Task details
Return each line containing "high".

● ● ● ●

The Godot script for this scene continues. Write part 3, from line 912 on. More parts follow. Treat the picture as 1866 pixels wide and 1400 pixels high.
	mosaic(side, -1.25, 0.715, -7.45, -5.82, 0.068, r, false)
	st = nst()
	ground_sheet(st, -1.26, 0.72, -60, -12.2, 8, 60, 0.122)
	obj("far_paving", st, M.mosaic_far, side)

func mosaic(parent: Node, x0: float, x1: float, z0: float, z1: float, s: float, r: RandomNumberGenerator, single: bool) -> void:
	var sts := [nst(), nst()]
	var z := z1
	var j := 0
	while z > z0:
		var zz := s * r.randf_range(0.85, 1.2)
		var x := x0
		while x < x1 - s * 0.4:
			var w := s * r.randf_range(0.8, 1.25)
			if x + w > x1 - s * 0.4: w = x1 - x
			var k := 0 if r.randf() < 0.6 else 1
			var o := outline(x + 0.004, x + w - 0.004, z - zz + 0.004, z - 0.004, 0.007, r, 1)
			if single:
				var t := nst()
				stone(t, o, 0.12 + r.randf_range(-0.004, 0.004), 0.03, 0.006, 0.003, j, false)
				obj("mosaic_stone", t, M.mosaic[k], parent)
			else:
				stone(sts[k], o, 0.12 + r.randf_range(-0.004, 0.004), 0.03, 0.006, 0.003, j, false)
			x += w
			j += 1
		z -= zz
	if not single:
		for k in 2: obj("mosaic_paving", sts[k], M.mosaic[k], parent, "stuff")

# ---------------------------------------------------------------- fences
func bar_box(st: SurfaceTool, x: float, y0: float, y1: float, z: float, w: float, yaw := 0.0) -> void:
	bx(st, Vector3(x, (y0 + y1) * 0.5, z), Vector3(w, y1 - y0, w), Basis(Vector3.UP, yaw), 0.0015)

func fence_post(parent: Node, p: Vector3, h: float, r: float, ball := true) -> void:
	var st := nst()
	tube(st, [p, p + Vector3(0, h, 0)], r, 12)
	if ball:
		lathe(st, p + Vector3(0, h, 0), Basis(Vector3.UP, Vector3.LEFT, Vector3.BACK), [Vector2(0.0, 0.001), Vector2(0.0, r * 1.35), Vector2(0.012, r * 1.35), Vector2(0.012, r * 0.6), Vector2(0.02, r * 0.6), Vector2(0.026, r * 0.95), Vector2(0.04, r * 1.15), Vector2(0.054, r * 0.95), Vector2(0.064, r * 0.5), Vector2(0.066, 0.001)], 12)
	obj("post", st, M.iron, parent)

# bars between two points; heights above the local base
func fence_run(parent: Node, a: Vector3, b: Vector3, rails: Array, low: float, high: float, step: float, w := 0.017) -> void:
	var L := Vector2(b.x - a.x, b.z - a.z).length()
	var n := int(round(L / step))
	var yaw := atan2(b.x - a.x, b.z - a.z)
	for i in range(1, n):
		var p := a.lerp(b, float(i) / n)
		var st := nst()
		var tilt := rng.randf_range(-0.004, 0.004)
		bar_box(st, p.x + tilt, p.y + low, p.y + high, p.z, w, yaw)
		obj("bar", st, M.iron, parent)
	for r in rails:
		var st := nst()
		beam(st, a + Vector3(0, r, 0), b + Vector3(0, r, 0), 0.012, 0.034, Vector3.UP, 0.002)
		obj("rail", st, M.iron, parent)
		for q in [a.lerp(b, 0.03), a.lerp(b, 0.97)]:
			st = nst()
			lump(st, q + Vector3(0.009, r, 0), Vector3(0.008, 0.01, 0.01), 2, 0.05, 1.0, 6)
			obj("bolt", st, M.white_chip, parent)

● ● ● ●

Task response
The Godot script for this scene continues. Write part 3, from line 912 on. More parts follow. Treat the picture as 1866 pixels wide and 1400 pixels high.
func fence_run(parent: Node, a: Vector3, b: Vector3, rails: Array, low: float, high: float, step: float, w := 0.017) -> void:
		bar_box(st, p.x + tilt, p.y + low, p.y + high, p.z, w, yaw)